News and Opinion from Sisters, Oregon
Free Gospel Hour shows were held at the Sisters Jazz Festival's Village Green and Comfort Inn stages at 10 a.m. Sunday morning.
Crowds of festival attendees and local worshipers flocked to the two venues to hear jazz-infused versions of classic hymns and other songs of faith.
The Chicago 6 played at Comfort Inn, while the Night Blooming Jazzmen performed at the Village Green.
It wasn't strictly a performance, since the audience members were handed song sheets and encouraged to join in. Band leader Chet Jaeger kept the service moving, interspersing musical numbers with his own brand of ecclesiastical humor.
"D'ya know what Adam told his son when he asked about Eden?" Jaeger asked the crowd. "There, boy, is where your mother ate us out of house and home!"
Jaeger then invited the audience to join them in a lively chorus of "Down by the Riverside" followed by the classic "Onward Christian Soldiers." After a brief monologue on the dangers of driving in Oregon with California license plates, Jaeger introduced the next song.

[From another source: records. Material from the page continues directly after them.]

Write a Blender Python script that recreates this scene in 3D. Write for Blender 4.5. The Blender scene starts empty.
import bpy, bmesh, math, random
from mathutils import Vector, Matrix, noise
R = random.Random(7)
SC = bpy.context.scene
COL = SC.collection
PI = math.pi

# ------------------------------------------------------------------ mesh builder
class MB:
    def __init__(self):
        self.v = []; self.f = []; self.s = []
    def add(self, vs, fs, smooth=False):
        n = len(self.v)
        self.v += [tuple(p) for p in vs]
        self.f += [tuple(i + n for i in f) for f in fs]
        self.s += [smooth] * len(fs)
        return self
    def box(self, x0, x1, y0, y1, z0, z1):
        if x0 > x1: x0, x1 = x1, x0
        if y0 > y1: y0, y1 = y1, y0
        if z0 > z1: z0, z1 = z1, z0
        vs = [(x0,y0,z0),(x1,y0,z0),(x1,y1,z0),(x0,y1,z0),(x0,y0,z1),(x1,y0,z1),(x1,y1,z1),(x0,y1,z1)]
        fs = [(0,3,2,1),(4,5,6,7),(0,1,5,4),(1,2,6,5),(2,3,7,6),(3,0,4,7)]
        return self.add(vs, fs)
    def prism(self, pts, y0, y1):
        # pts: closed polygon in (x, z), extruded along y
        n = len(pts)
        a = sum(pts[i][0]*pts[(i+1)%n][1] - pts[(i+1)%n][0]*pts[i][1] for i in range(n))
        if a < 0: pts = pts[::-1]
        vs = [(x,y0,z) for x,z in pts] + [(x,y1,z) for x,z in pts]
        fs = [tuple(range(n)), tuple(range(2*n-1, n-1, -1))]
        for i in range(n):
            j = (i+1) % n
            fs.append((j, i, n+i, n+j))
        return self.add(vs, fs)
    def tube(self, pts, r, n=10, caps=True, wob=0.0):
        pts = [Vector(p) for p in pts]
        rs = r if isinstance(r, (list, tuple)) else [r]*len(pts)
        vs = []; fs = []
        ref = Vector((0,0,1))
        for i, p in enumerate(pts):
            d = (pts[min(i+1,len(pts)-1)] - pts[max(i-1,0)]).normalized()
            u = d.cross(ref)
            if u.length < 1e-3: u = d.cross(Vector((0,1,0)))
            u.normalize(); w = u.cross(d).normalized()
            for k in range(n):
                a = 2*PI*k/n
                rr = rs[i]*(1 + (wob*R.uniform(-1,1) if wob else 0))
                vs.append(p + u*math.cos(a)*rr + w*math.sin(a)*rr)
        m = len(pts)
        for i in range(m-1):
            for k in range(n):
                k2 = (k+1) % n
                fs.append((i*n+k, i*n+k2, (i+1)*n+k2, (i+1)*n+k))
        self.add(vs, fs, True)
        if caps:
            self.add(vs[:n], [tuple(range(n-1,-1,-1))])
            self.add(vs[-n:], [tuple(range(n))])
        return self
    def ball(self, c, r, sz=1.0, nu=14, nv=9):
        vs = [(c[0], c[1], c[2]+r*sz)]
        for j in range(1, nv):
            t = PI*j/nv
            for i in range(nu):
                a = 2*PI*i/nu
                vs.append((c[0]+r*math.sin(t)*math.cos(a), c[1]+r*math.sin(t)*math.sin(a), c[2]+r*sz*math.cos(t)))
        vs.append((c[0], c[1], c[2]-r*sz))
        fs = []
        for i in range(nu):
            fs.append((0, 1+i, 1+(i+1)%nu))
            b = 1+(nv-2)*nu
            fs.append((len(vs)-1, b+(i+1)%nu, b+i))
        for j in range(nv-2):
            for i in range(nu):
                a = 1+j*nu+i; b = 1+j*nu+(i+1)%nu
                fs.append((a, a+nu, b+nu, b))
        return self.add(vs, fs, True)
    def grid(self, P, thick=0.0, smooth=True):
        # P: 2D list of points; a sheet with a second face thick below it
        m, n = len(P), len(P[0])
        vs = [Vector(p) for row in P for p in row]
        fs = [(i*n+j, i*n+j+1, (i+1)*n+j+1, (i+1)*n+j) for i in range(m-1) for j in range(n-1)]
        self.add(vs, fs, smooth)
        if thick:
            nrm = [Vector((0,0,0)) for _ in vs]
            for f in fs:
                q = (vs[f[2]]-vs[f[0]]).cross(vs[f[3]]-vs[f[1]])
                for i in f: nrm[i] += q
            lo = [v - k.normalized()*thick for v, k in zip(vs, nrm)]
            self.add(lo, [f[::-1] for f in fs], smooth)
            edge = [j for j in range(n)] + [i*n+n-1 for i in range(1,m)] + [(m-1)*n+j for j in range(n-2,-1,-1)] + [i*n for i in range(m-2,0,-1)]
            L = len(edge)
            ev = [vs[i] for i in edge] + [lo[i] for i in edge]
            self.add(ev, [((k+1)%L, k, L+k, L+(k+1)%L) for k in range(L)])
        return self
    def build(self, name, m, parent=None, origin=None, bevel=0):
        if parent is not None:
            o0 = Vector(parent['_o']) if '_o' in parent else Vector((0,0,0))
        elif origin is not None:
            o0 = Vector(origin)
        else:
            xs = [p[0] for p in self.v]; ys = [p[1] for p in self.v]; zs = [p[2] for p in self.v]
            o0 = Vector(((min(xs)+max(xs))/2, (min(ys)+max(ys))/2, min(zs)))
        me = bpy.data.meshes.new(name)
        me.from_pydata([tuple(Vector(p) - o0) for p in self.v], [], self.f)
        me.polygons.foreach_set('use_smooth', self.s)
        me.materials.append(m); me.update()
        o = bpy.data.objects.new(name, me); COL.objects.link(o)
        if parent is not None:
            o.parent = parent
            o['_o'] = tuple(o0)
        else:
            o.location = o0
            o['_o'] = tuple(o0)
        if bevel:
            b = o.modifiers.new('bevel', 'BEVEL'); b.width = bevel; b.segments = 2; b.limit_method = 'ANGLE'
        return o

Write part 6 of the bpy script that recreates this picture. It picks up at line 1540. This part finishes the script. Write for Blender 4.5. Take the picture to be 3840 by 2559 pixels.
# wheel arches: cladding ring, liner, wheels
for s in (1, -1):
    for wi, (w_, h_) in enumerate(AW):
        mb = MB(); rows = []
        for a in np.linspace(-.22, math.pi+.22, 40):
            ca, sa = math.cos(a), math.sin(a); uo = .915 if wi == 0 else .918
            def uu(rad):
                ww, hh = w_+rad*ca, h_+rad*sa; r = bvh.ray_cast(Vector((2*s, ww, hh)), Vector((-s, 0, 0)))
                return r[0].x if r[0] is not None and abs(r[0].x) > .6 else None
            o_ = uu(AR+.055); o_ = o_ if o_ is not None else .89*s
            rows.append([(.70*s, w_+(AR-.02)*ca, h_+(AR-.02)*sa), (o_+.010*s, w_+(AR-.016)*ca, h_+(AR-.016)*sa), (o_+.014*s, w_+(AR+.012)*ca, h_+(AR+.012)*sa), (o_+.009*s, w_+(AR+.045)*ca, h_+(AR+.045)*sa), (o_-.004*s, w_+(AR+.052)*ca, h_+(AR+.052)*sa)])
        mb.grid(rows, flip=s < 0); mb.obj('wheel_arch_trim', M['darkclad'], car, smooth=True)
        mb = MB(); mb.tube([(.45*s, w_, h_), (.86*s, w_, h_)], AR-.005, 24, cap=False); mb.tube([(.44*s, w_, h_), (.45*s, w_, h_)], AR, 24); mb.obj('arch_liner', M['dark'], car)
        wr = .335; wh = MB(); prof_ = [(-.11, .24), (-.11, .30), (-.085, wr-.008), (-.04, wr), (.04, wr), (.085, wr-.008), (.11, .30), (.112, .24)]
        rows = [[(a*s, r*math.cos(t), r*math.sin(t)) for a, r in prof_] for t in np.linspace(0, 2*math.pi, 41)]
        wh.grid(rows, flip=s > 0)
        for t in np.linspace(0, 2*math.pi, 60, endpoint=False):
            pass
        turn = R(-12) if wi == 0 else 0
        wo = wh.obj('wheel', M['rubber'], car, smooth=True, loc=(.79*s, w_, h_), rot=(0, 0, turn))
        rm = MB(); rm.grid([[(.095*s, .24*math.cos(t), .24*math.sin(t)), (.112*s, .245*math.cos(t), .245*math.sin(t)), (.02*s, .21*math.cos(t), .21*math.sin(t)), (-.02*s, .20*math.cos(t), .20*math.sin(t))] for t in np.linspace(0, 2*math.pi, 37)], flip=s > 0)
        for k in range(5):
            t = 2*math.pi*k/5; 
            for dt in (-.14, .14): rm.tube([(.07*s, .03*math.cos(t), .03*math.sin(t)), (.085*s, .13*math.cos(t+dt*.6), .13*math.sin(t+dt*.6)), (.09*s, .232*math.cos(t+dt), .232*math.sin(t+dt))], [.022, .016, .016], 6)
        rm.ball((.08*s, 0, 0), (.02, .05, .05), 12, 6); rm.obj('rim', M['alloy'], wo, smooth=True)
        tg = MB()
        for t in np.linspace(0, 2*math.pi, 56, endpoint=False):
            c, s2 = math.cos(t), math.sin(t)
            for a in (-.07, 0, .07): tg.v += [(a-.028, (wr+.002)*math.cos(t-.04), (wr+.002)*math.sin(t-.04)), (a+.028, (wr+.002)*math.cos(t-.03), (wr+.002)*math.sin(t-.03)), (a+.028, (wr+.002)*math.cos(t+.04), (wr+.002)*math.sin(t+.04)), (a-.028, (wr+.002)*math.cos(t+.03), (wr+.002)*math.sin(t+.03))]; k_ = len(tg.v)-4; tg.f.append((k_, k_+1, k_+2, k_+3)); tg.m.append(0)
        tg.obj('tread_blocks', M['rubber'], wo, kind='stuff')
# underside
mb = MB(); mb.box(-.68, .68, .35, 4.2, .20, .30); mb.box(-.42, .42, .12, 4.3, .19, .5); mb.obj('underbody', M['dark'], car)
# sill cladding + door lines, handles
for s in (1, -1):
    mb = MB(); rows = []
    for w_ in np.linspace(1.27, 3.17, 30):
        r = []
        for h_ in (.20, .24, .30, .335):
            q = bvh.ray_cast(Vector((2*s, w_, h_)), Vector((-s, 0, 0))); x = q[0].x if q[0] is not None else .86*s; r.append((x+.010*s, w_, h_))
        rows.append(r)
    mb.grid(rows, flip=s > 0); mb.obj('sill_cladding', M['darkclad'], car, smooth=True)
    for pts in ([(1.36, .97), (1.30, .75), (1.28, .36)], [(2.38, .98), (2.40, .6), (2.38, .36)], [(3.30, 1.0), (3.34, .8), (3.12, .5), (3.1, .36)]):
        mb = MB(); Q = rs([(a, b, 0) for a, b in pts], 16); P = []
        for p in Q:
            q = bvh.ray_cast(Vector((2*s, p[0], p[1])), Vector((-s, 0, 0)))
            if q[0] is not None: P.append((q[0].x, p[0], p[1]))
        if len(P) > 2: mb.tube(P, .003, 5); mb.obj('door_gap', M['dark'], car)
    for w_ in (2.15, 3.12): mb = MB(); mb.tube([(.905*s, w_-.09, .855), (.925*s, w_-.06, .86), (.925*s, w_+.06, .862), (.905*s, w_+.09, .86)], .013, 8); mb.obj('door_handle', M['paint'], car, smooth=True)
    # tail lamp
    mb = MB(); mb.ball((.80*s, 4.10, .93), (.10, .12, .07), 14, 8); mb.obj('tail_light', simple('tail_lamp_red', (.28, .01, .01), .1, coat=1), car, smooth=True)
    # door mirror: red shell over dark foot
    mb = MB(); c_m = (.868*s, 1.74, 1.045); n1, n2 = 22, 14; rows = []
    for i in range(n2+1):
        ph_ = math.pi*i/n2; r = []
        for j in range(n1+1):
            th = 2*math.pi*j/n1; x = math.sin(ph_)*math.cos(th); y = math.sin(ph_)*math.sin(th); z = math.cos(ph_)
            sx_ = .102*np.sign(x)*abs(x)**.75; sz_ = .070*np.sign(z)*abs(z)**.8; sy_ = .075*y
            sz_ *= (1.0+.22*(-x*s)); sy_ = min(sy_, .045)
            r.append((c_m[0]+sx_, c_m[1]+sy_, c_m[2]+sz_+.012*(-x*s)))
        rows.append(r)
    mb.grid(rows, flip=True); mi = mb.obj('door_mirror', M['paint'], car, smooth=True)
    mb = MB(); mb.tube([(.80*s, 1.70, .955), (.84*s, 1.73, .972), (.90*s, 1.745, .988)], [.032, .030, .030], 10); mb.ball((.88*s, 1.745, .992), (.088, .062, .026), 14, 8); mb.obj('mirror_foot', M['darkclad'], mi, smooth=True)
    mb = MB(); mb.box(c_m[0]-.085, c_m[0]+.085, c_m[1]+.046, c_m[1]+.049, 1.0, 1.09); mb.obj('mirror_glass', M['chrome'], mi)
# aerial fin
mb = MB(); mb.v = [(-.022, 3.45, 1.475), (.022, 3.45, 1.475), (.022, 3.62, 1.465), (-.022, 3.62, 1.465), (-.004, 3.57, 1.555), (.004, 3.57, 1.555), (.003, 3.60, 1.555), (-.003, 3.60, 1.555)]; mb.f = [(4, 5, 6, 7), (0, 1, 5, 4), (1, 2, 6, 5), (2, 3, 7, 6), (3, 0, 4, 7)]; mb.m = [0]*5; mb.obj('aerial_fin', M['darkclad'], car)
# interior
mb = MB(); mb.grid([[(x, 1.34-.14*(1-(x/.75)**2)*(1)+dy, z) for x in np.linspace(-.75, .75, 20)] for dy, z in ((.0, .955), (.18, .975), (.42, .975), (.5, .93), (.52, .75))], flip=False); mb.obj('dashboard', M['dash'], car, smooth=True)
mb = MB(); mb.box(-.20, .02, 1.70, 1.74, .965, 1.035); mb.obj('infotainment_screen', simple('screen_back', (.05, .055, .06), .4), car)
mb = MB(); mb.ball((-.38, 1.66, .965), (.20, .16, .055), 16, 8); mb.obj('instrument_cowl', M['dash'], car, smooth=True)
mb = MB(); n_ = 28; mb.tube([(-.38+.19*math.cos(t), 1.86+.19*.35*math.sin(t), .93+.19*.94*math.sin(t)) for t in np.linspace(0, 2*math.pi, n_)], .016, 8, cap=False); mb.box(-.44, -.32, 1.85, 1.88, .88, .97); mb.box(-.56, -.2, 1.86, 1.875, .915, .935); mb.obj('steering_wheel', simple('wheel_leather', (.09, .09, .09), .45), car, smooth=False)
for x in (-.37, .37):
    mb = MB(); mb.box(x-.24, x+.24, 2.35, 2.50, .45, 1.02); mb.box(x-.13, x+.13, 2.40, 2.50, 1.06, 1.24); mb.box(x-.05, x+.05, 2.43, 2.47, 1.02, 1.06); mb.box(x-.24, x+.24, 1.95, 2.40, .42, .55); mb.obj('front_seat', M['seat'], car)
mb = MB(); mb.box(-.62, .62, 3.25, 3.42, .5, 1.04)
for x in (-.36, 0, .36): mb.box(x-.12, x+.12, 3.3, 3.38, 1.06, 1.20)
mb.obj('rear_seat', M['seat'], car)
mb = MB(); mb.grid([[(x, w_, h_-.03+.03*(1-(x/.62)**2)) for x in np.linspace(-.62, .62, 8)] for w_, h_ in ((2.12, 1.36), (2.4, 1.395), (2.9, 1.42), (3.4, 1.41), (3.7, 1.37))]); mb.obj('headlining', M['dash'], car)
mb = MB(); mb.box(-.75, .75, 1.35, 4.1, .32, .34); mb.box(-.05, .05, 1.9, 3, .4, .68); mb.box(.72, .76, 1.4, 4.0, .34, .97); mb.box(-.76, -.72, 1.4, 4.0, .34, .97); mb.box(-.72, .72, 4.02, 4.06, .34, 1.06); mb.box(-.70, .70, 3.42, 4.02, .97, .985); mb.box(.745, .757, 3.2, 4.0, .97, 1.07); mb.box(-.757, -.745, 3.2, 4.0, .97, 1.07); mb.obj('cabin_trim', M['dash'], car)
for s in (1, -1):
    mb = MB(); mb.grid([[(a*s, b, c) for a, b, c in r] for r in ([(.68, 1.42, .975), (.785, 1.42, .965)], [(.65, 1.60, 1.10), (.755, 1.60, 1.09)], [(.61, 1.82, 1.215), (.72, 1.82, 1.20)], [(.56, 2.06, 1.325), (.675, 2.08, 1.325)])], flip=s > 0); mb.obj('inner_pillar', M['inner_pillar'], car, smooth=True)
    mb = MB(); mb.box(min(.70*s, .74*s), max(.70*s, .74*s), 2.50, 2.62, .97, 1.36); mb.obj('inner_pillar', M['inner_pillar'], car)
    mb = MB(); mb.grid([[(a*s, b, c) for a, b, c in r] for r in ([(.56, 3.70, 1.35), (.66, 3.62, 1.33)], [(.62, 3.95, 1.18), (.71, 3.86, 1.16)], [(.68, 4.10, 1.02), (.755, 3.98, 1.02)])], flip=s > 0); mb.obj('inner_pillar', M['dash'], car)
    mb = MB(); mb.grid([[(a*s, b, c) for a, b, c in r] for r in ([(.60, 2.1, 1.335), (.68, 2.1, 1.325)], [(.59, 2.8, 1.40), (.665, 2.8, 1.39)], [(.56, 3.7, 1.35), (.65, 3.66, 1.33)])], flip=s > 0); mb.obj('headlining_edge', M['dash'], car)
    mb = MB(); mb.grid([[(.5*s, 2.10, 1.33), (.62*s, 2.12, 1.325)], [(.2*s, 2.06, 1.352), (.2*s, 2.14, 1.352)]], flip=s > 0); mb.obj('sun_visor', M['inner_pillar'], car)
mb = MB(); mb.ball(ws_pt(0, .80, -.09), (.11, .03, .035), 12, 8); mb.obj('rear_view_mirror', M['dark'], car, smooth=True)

"We're going to play Amazing Grace," said Jaeger. "It has an Appalachian melody, but was written by John Newton many centuries ago. He was a British sea captain, slave trader, rum runner -- anything for a pound. Then he got caught in a terrible storm and promised the Lord that if He'd get him back to port safely, he would change his ways.
"God did get him back safely," he continued, "and Newton eventually became a minister. He wrote Amazing Grace and many other great hymns."
The band then burst into a most amazing rendition of a beloved hymn; New Orleans style, the Night Blooming Jazzmen breathed new life into the old classic. The crowd sang, building to the climax:
"When we've been there ten thousand years/Bright shining as the sun/We've no less days to sing His praise/Than when we first begun."